Billy Morgan revealed he will keep his historic medal at his mum's house after arriving back in Southampton.

The 28 year-old from Shirley, who was upgraded to business class for the long flight home from PyeonChang, is still coming to terms with his spell in the spotlight.

He admitted he feels uncomfortable wearing Great Britain's record fifth medal at the Winter Olympics - and plans to leave it with his mother, Joanne.

"I don't really like wearing it, it's pretty cringe," he said.

"I think I'll put it in my Mum's house, she's pretty stoked.

"I'm looking forward to going home and seeing my mates and my family.

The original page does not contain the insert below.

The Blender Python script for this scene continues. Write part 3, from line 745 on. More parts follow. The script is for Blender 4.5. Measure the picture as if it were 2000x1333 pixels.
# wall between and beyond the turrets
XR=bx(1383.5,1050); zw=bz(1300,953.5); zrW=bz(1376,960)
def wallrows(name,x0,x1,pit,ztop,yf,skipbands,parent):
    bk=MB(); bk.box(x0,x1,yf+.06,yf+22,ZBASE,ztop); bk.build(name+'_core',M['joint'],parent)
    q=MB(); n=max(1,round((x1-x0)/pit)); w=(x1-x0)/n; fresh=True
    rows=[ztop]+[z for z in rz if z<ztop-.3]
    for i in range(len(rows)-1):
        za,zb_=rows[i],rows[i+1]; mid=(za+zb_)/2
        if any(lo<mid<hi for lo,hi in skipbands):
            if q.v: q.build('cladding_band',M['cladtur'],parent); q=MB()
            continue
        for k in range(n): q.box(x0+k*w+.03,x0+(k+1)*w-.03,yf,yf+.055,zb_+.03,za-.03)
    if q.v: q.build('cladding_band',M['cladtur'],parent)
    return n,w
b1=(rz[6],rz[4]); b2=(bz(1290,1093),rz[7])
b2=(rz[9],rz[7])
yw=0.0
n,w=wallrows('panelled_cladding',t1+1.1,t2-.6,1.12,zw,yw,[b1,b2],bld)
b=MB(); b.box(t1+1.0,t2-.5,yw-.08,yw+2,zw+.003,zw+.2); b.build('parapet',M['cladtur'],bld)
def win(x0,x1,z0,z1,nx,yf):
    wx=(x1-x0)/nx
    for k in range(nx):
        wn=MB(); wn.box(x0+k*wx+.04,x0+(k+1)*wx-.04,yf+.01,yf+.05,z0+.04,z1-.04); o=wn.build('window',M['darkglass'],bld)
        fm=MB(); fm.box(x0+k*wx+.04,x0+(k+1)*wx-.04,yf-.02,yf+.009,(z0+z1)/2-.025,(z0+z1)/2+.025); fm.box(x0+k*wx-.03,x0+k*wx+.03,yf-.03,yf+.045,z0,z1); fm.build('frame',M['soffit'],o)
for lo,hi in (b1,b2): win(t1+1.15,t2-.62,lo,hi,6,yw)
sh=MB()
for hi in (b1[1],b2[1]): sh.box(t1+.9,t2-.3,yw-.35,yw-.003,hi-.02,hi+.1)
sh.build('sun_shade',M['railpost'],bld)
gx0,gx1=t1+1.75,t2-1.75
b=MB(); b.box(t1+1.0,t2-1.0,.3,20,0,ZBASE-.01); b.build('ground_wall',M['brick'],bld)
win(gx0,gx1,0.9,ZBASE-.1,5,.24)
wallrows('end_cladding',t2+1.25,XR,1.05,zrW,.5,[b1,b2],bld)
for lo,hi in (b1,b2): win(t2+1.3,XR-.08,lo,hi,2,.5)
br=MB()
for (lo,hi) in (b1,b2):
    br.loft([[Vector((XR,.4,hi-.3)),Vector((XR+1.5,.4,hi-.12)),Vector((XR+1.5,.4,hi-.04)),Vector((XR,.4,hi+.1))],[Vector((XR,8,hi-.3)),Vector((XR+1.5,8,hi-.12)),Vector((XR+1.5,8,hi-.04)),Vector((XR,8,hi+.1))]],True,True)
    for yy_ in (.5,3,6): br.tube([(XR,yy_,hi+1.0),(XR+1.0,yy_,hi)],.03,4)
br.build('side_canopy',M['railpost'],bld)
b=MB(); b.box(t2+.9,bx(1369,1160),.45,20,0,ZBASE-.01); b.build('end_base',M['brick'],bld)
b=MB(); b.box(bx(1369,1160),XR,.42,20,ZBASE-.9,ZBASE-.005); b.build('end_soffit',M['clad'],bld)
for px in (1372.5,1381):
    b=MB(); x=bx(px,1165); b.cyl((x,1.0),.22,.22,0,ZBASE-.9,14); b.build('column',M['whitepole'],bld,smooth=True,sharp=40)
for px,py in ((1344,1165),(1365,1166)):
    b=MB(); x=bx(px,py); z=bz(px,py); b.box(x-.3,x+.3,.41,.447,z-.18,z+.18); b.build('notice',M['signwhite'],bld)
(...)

"I've accomplished my dream; I've gone to the Olympics and got a medal."

Morgan  feared embarrassment before storming to a shock snowboarding bronze in South Korea.

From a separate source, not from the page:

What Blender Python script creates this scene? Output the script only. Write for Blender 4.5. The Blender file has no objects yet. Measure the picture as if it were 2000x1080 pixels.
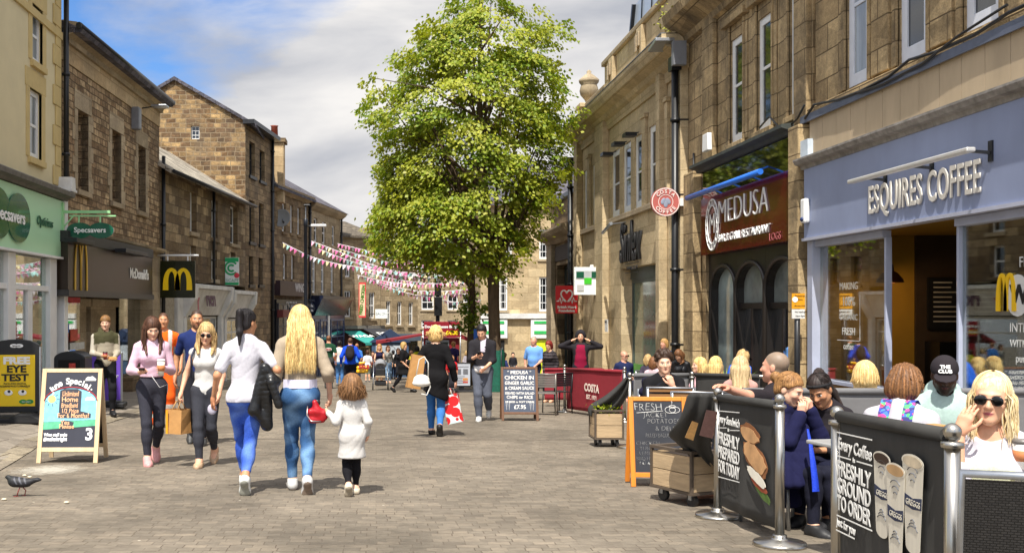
import bpy,bmesh,math,random
import numpy as np
from mathutils import Vector,Matrix,Euler
S=bpy.context.scene
COL=S.collection
R=math.radians
random.seed(7)
#camera
F,CX,HY,GH,CAMZ=2000.0,735.0,608.0,685.0,1.29
SLOPE=(GH-HY)/F
cd=bpy.data.cameras.new('camera')
cd.sensor_width=36.0
cd.lens=36.0*F/2000.0
cd.shift_x=(1000.0-CX)/2000.0
cd.shift_y=(HY-540.0)/2000.0
cd.clip_end=3000
cam=bpy.data.objects.new('camera',cd)
cam.location=(0,0,CAMZ)
cam.rotation_euler=(R(90),0,0)
COL.objects.link(cam)
S.camera=cam
#light and sky
SUN_TRAVEL=Vector((0.165,0.57,-1.0)).normalized()
SUN_EL=math.asin(-SUN_TRAVEL.z)
SUN_ROT=math.atan2(-SUN_TRAVEL.x,-SUN_TRAVEL.y)
sd=bpy.data.lights.new('sun','SUN')
sd.energy=4.9
sd.angle=R(0.5)
sd.color=(1.0,0.95,0.86)
so=bpy.data.objects.new('sun',sd)
so.rotation_euler=SUN_TRAVEL.to_track_quat('-Z','Y').to_euler()
COL.objects.link(so)
W=bpy.data.worlds.new('World')
S.world=W
W.use_nodes=True
def build_world():
 nt=W.node_tree
 nt.nodes.clear()
 N=nt.nodes.new
 L=nt.links.new
 out=N('ShaderNodeOutputWorld')
 bg=N('ShaderNodeBackground');bg.inputs['Strength'].default_value=0.125
 sky=N('ShaderNodeTexSky');sky.sky_type='NISHITA';sky.sun_disc=False
 sky.sun_elevation=SUN_EL;sky.sun_rotation=SUN_ROT
 sky.air_density=1.0;sky.dust_density=0.6;sky.ozone_density=2.0
 tc=N('ShaderNodeTexCoord')
 mp=N('ShaderNodeMapping');mp.inputs['Location'].default_value=(3.15,0.55,0.30);mp.inputs['Scale'].default_value=(1.0,1.0,2.6)
 nz=N('ShaderNodeTexNoise');nz.inputs['Scale'].default_value=2.3;nz.inputs['Detail'].default_value=9.0;nz.inputs['Roughness'].default_value=0.55;nz.inputs['Distortion'].default_value=0.25
 rp=N('ShaderNodeValToRGB');rp.color_ramp.elements[0].position=0.40;rp.color_ramp.elements[1].position=0.54
 nz2=N('ShaderNodeTexNoise');nz2.inputs['Scale'].default_value=4.5;nz2.inputs['Detail'].default_value=8.0;nz2.inputs['Distortion'].default_value=0.3
 rp2=N('ShaderNodeValToRGB')
 rp2.color_ramp.elements[0].position=0.36;rp2.color_ramp.elements[0].color=(2.9,3.0,3.3,1)
 rp2.color_ramp.elements[1].position=0.60;rp2.color_ramp.elements[1].color=(5.4,5.25,5.1,1)
 mix=N('ShaderNodeMix');mix.data_type='RGBA'
 blue=N('ShaderNodeMix');blue.data_type='RGBA';blue.blend_type='MULTIPLY';blue.inputs[0].default_value=1.0
 blue.inputs[7].default_value=(0.50,0.72,1.0,1)
 dt=N('ShaderNodeVectorMath');dt.operation='DOT_PRODUCT';dt.inputs[1].default_value=tuple(-SUN_TRAVEL)
 sb=N('ShaderNodeMapRange');sb.inputs[1].default_value=.35;sb.inputs[2].default_value=1.0;sb.inputs[3].default_value=1.0;sb.inputs[4].default_value=2.2
 cb=N('ShaderNodeMix');cb.data_type='RGBA';cb.blend_type='MULTIPLY';cb.inputs[0].default_value=1
 L(tc.outputs['Generated'],dt.inputs[0]);L(dt.outputs['Value'],sb.inputs[0]);L(rp2.outputs[0],cb.inputs[6]);L(sb.outputs[0],cb.inputs[7])
 L(tc.outputs['Generated'],mp.inputs['Vector']);L(mp.outputs[0],nz.inputs['Vector']);L(mp.outputs[0],nz2.inputs['Vector'])
 d2=N('ShaderNodeVectorMath');d2.operation='DOT_PRODUCT';d2.inputs[1].default_value=tuple(Vector((-.24,1,.27)).normalized())
 gp=N('ShaderNodeMapRange');gp.interpolation_type='SMOOTHSTEP';gp.inputs[1].default_value=.975;gp.inputs[2].default_value=1.0;gp.inputs[3].default_value=.035;gp.inputs[4].default_value=-.10
 ga=N('ShaderNodeMath');ga.operation='ADD'
 L(tc.outputs['Generated'],d2.inputs[0]);L(d2.outputs['Value'],gp.inputs[0]);L(gp.outputs[0],ga.inputs[0]);L(nz.outputs[0],ga.inputs[1])
 L(ga.outputs[0],rp.inputs[0]);L(nz2.outputs[0],rp2.inputs[0])
 L(sky.outputs[0],blue.inputs[6])
 L(rp.outputs[0],mix.inputs[0]);L(blue.outputs[2],mix.inputs[6]);L(cb.outputs[2],mix.inputs[7])
 L(mix.outputs[2],bg.inputs['Color']);L(bg.outputs[0],out.inputs['Surface'])
build_world()
S.view_settings.view_transform='Standard'
S.view_settings.look='None'
S.view_settings.exposure=0.5
S.view_settings.gamma=1.0
S.cycles.max_bounces=7
S.cycles.transparent_max_bounces=12
S.cycles.use_denoising=True
S.cycles.sample_clamp_indirect=6.0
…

He clinched third place in the final of the Big Air event having travelled to with limited expectations.

Morgan had warned his family and friends not to get their hopes up when he departed for Pyeongchang.

He subsequently upset the odds to clinch Britain's record-breaking fifth medal on the penultimate day of the Games, finishing behind Canada's Sebastien Toutant and American Kyle Mack.

"They're just all over the moon. I told them all not to expect me to get a medal, and they just said, 'oh well, we're happy that you've made it and that you're going'," said Morgan, speaking about his family.

"I just didn't want to completely flop. I was really worried I was going to fall over three times.

"I was stoked just to make the finals and to walk away with a medal, it's just nuts.

"I just fully went for it. I managed to get two tricks out of it after falling on my first. I couldn't believe it."

Morgan's third-placed finish meant Britain reached their pre-Games target of five medals, setting a new record in the process by bettering the four won in both 1924 and 2014.

His pursuit of Olympic success had not been a smooth one with him suffering multiple injuries, including broken bones, concussions, and serious knee ligament damage.

Having slept through the opening ceremony due to a strict training schedule, his medal-winning display saw him given the honour of being Britain's flag-bearer at the closing ceremony.

"I think it's really good for snowboarding to kind of get that recognition," he added.

"We've always been a bit of an unconventional sport.

"It's a honour to be a snowboarder and lead the team out. It was really cool."